Perhaps the most lasting memory Neruda took from Burma was of a love affair with Josie Bliss – the name he gave, in his letters and memoirs, to a local woman who for a while worked as his secretary in Rangoon, and who from April or May to November 1928 became, in his words, his “love-smitten terrorist”. To this liaison Feinstein devotes about five pages (63-68).
One consequence of his relationship with Bliss was that Neruda was alienated still further from colonial society. “[W]hen the white colonials learnt of his affair with Josie, they refused him admission to their clubs. He does not appear to have minded this – it was scarcely a sacrifice for him to be forced to avoid the company of people he largely despised for their snobbery, their deliberate act of distancing themselves from the society in which they lived.”
Another was that he became scarred for life. Feinstein provides the context: “This ‘Burmese panther’ became intensely jealous of any other females attempting to grow close to Neruda – and there were many.” Indeed, even though the honorary consul stole away from his lover in secret and sailed far away to Colombo, Ceylon for his next posting, she succeeded in tracking him down in his new home. Convinced to return to Rangoon, Bliss then persuaded her former lover to see her off at the dock.

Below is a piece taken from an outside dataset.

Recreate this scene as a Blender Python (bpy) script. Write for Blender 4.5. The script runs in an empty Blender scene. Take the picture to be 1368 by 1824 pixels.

This is Neruda’s own account of the farewell: [S]eized by a gust of grief and love, she covered my face with kisses and bathed me with her tears. She kissed my arms, my suit, in a kind of ritual, and suddenly slipped down to my shoes, before I could stop her. When she stood up again, the chalk polish of my white shoes was smeared like flour all over her face. I couldn’t ask her to give up her trip, to leave the boat that was taking her away for ever and come with me instead. My better judgment stopped me, but my heart received a scar which is still part of me. That unrestrained grief, those terrible tears running down her chalky face, are still fresh in my memory.”